Webcasts
The Center for Chinese Studies invites speakers to make presentations to Berkeley’s students, faculty, and the public throughout each year. For a complete list of upcoming and past events, go to the CCS Events page.
Some of the more notable speakers were videotaped and their talks are available here. We hope to add to these online resources in coming years.
Rural Roots of Reforms near Shanghai, c. 1971-1989 (Compared to Medial Entrepreneurship in Taiwan, Thailand, and Luzon): The Kwang Siam Lim Memorial Lecture
Lynn T. White, III, Woodrow Wilson School, Princeton University
October 3, 2012, 4-6 p.m.
"Green revolution" exploded near Shanghai during the late 1960s. By the early 1970s — long before 1978 — field mechanization justified local leaders to run rural factories; evidence of substantive "reforms" then is extensive for some rich parts of China. By the mid-1980s, these factories took most rural inputs; so socialist planning practically ended. Lynn will compare these changes near Shanghai with others in Taiwan and Thailand, and with usual non-growth in Luzon, showing that these cases were all politically and locally led (more than growth in Northeast Asia has been).
Click here for the downloadable notes on which the paper is based.
Solids and Surfaces in Chinese Drama: The Kwang Siam Lim Memorial Lecture
Tina Lu, East Asian Languages and Literatures, Yale University
Discussant: Robert Ashmore, East Asian Languages and Cultures, UC Berkeley
October 28, 2011, 4-6 p.m.
Is an object really just an idea or is it something beyond an idea? Tina Lu will examine the "marvel tales" (chuanqi) of Chinese drama. Over eighty percent of chuanqi are named after an object passed from one set of hands to another, yet contemporary writings do not address these signature items. In an age marked by anxieties about the nature of money and the liquidity of wealth and status, this question strikes at the heart of the matter.
China in Ten Words
Yu Hua, speaking about his new book, China in Ten Words
October 26, 2011, 4-6 p.m.
Yu Hua is one of China's best-known novelists. Author of Brothers, To Live, and Chronicle of a Blood Merchant, he will talk about his most recent work. In Chinese with English interpretation.

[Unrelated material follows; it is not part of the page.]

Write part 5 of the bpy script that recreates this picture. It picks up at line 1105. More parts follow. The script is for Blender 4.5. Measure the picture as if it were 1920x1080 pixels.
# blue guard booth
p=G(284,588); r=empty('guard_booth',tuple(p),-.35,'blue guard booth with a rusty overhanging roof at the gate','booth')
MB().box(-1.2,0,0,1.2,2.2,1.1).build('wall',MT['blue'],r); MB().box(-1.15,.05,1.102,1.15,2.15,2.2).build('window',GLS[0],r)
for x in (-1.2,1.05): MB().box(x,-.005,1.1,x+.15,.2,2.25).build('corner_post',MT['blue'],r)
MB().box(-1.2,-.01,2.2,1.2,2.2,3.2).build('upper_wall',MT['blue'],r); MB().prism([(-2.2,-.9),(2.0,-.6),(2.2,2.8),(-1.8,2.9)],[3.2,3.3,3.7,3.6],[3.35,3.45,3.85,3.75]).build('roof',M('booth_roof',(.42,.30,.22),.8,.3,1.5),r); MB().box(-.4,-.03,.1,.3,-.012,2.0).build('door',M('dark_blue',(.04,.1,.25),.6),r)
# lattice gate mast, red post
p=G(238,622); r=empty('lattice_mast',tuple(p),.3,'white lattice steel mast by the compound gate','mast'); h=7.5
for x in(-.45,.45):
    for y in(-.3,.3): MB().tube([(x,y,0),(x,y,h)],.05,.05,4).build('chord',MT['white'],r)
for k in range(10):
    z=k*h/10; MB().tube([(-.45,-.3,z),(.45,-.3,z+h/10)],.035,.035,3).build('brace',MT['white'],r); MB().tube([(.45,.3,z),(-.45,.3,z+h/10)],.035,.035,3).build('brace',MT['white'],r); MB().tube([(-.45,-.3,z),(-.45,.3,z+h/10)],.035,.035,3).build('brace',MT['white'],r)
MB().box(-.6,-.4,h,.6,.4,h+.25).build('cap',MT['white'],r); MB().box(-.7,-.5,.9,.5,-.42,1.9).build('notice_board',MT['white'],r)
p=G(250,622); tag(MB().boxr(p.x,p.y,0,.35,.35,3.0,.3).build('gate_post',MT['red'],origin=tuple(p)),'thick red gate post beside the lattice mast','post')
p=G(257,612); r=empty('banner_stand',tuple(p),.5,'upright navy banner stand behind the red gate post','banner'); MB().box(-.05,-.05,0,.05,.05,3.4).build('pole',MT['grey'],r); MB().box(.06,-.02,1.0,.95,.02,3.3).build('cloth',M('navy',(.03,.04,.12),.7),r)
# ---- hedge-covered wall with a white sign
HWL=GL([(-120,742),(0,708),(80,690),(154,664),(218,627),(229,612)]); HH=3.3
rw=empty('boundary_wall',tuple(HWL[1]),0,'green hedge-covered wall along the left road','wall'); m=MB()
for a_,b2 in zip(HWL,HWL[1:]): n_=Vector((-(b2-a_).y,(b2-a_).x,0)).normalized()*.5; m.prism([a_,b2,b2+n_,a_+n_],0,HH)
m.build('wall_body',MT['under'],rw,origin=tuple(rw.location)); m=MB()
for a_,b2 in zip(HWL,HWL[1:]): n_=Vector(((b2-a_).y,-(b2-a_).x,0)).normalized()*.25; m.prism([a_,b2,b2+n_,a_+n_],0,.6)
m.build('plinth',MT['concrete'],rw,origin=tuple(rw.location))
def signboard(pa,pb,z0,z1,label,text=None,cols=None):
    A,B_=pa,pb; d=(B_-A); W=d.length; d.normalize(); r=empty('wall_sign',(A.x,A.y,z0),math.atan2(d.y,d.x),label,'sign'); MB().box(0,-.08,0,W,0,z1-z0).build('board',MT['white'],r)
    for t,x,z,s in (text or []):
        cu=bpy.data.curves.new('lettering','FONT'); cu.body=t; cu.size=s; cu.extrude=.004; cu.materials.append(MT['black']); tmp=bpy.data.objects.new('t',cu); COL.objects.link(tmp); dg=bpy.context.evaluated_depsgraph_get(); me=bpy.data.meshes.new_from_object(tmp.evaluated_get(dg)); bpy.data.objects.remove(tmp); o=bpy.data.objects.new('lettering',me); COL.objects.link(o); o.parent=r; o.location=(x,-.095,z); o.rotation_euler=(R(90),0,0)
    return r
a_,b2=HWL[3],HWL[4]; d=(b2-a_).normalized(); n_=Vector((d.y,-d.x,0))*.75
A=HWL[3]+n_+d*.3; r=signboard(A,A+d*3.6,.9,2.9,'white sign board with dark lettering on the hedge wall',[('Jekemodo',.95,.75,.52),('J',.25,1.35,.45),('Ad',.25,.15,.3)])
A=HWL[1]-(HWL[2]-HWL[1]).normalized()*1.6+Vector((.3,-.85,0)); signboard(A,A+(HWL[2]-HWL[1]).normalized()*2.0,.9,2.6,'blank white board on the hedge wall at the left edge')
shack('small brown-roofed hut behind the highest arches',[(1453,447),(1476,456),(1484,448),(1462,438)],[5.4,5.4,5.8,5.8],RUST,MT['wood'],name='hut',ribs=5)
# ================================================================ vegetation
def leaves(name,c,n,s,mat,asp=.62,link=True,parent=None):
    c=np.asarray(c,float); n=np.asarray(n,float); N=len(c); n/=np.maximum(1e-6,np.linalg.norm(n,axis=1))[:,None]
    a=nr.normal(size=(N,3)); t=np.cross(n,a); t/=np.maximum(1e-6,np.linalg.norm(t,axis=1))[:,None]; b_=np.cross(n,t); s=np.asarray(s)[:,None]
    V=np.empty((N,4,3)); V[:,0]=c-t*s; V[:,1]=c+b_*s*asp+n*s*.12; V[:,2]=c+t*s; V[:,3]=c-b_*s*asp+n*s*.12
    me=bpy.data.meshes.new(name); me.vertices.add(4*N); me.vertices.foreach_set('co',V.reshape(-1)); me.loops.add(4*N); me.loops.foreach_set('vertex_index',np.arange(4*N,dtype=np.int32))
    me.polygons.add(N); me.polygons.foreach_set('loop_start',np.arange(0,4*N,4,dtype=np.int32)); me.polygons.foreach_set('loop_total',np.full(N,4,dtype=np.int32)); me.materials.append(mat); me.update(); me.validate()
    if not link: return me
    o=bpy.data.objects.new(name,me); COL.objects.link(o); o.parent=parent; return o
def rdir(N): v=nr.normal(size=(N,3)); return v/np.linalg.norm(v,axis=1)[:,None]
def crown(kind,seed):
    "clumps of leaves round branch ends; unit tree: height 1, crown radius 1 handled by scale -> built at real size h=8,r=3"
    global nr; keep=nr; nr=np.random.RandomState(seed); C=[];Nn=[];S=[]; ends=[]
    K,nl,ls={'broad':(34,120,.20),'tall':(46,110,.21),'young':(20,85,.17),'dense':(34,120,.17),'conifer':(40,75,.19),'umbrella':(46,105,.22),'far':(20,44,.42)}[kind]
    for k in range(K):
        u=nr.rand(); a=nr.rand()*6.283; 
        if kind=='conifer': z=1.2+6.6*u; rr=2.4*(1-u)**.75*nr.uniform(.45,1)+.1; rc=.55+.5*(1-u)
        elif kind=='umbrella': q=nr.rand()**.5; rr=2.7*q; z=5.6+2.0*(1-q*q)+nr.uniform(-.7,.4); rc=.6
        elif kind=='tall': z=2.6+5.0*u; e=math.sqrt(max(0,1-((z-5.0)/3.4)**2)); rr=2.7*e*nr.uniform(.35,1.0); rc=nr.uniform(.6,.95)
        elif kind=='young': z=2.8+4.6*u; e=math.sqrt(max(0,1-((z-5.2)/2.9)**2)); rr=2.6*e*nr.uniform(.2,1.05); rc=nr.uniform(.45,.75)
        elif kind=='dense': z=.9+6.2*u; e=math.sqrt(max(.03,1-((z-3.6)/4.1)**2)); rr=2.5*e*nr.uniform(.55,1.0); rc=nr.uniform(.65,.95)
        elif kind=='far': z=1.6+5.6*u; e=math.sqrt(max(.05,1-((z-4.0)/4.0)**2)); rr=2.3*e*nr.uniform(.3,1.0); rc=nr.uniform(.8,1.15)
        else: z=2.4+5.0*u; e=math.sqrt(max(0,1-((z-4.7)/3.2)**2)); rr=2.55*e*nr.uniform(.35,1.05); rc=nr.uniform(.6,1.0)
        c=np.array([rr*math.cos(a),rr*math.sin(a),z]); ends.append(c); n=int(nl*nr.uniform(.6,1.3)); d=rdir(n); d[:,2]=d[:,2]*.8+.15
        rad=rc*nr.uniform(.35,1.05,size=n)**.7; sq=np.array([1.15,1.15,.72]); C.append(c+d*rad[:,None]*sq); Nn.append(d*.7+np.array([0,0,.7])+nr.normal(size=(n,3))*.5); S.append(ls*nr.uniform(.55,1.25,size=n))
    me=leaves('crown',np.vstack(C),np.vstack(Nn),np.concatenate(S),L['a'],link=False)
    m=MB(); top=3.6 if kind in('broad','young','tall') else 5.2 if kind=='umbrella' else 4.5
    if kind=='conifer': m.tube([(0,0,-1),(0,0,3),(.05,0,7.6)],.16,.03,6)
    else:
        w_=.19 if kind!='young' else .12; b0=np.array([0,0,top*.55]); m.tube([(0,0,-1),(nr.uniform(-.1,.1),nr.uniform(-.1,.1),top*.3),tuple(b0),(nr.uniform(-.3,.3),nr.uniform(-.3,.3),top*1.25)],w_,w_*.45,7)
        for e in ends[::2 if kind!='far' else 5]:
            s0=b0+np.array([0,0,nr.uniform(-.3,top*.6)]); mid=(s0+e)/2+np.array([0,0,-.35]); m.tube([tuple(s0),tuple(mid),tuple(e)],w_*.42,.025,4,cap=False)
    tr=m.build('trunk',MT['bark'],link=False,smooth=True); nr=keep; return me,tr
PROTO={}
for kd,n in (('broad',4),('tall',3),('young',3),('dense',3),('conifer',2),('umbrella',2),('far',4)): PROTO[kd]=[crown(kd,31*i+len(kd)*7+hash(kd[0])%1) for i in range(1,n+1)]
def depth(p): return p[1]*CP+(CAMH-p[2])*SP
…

Revalorizing Gendered Self-Worth in China's New Age of Private Property: Elvera Kwang Siam Lim Memorial Lecture in Chinese Studies
Li Zhang, Anthropology, UC Davis
Discussant: You-tien Hsing, Geography, UC Berkeley
November 11, 2008
This lecture explores how the privatization of home ownership and a rising material culture of consumerism reconfigure the intimate realm of self-worth, love, and marriage in urban China. Through several ethnographic cases, Li Zhang’s research shows how owning a private house has gradually become the decisive factor in considering marriage and a focal point of contention in dissolving that relationship. In this context, they suggest that self-worth has become more and more individualized and materialized through the idiom of property possession. After thirty years of economic reform, the socially embedded nature of the self that was once at the heart of a moral economy is being eclipsed by an individual-centered, materialistic determinism nurtured by a market economy. This social reconfiguration however is a gendered process. While the meanings of masculinities have shifted toward ones ability to make money, possess desirable material goods, or gain political power, the construction of self-worth among women tends to focus on the body and physical appearance, which serve as the material foundation for constructing femininities.